Motorola Monday unveiled the BMC8000, a "broadband media center" that will serve as a companion box to its DCT2000 set-top box. The BMC8000 adds features like PVR and telephony to the DCT2000, and will even allow the box to do something that Motorola's high-end set-top box line, the DCT5000, can't: network all the televisions in a home together, thus allowing customers to utilize enhanced television functions on any TV in the home.

"It's essentially acting as a host or server for your entire home," said Motorola spokesperson Jeanne Russo.

Motorola is also developing the BMC9000, a stand-alone version of the box, which it plans to deploy next year.

The BMC8000 was engineered jointly by Motorola, Charter and digeo. The three companies plan to unveil the box at the National Cable & Telecommunications Association (NCTA) in May, and Charter plans to deploy them beginning this fall.

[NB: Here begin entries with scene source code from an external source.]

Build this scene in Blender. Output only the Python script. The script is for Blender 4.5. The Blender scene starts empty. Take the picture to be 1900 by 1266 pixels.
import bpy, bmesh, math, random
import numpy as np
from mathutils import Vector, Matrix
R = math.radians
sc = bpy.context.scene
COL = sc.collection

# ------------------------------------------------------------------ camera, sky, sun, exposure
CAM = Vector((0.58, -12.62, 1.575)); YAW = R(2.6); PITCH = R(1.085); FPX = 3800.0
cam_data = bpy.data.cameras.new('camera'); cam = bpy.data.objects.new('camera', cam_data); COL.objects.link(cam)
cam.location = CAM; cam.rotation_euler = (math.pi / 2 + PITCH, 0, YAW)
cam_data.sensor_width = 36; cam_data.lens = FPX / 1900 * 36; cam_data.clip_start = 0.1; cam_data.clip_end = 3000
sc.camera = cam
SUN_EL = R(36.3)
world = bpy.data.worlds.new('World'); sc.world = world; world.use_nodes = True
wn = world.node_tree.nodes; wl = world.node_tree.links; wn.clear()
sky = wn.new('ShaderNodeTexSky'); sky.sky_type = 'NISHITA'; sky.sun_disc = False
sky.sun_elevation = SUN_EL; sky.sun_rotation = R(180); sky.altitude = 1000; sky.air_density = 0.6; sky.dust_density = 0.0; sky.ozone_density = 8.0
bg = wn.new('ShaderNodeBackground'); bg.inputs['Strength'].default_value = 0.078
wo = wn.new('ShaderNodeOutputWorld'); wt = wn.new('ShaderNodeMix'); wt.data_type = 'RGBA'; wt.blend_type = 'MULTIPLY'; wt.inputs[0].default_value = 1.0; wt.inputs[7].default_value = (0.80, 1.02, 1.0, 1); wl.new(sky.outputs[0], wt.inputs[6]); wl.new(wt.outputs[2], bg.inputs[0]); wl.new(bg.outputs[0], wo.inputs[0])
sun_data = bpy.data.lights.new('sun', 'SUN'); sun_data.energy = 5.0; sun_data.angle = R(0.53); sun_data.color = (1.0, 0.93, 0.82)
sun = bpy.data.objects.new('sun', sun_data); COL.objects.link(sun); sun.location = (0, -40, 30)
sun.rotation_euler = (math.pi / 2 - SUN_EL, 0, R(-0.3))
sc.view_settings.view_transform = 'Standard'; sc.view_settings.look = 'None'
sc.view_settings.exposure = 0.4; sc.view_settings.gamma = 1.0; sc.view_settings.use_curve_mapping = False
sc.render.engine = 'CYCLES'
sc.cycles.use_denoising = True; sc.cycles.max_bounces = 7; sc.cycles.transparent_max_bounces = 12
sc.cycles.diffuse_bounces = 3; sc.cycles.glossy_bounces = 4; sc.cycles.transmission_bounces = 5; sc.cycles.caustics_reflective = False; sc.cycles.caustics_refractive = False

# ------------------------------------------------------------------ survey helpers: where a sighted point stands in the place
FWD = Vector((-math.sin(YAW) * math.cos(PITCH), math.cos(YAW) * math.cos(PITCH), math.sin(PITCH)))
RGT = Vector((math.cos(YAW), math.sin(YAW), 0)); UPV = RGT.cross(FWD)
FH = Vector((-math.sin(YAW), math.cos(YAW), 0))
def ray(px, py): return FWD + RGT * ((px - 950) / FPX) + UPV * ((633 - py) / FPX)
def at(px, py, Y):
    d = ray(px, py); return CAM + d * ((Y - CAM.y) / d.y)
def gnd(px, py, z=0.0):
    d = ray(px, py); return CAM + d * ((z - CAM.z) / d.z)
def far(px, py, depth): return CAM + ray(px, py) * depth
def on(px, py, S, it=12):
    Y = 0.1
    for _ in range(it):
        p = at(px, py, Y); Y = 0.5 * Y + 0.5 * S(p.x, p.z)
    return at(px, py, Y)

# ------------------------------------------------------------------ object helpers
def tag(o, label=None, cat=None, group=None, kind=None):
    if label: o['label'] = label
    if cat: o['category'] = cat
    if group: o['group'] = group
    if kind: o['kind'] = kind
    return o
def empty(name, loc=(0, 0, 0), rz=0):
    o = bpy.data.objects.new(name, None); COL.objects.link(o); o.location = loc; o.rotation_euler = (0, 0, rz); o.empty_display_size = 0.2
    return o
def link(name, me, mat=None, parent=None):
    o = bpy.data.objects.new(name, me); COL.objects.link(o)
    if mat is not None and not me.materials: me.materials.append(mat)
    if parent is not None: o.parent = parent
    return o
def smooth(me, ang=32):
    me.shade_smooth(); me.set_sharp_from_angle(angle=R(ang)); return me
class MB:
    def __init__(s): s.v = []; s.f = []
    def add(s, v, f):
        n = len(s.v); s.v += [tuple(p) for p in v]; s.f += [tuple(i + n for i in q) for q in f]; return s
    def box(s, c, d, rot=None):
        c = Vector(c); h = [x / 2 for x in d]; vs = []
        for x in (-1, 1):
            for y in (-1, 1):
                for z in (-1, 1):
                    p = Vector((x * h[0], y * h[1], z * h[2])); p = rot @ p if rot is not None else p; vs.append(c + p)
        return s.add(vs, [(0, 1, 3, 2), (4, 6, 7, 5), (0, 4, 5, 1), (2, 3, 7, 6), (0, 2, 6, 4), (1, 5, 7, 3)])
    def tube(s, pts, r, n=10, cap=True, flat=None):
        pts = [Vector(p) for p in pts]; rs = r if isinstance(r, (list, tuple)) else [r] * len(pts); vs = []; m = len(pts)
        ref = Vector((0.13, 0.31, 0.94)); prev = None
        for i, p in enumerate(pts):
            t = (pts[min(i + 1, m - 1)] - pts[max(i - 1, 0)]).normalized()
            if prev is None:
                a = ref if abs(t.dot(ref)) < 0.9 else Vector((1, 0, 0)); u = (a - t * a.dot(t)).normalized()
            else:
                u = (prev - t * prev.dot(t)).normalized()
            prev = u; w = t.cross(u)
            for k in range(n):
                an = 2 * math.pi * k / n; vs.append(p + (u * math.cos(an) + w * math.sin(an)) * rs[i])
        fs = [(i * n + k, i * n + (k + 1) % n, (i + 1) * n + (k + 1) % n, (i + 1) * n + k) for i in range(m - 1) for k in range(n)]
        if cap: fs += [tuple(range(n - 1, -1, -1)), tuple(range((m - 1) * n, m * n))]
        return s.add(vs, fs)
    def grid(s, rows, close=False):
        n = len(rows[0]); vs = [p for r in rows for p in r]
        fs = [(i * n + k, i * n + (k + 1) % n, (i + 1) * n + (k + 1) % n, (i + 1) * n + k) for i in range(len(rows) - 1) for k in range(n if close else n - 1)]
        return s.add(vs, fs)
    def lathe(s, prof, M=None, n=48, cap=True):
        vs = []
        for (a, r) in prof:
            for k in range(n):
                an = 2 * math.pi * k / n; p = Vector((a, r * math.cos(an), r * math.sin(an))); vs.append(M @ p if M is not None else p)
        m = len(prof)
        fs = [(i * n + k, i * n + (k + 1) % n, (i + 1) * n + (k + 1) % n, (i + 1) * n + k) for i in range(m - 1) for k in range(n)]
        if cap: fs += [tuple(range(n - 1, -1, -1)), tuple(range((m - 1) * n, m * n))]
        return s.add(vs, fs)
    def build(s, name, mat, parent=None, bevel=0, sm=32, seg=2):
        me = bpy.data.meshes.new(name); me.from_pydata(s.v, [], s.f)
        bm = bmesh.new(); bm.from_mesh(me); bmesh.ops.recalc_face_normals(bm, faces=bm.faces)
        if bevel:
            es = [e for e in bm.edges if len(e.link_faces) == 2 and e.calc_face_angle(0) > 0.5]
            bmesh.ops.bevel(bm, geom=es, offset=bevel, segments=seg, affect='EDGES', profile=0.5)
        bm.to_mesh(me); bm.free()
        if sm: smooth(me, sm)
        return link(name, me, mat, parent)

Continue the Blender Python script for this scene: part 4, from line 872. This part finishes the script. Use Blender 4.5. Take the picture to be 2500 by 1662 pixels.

"This new platform builds on the respective strengths of our three companies -- digeo's advanced software technology, Charter's keen consumer insight, and Motorola's innovation and digital cable technology leadership," said Dave Robinson, president of Motorola Broadband.

Russo noted that Charter's involvement in the two-year development process was key, in that it allowed Motorola and digeo to zero in on customer needs and wants.

"The fact that it was developed with an operator will be a selling point," she said.

Carl Vogel, president and chief executive officer for Charter, added, "We're extremely enthusiastic about this platform and believe it is poised to deliver services far more advanced in the cable or satellite industries. digeo and Motorola have taken great care to deliver the first media center solution designed with cable operators and the broadband infrastructure top of mind."

Motorola hopes to offer the BMC8000 to other operators by the end of the year, giving cable companies a new weapon to use against satellite companies during the holiday season battle for consumers.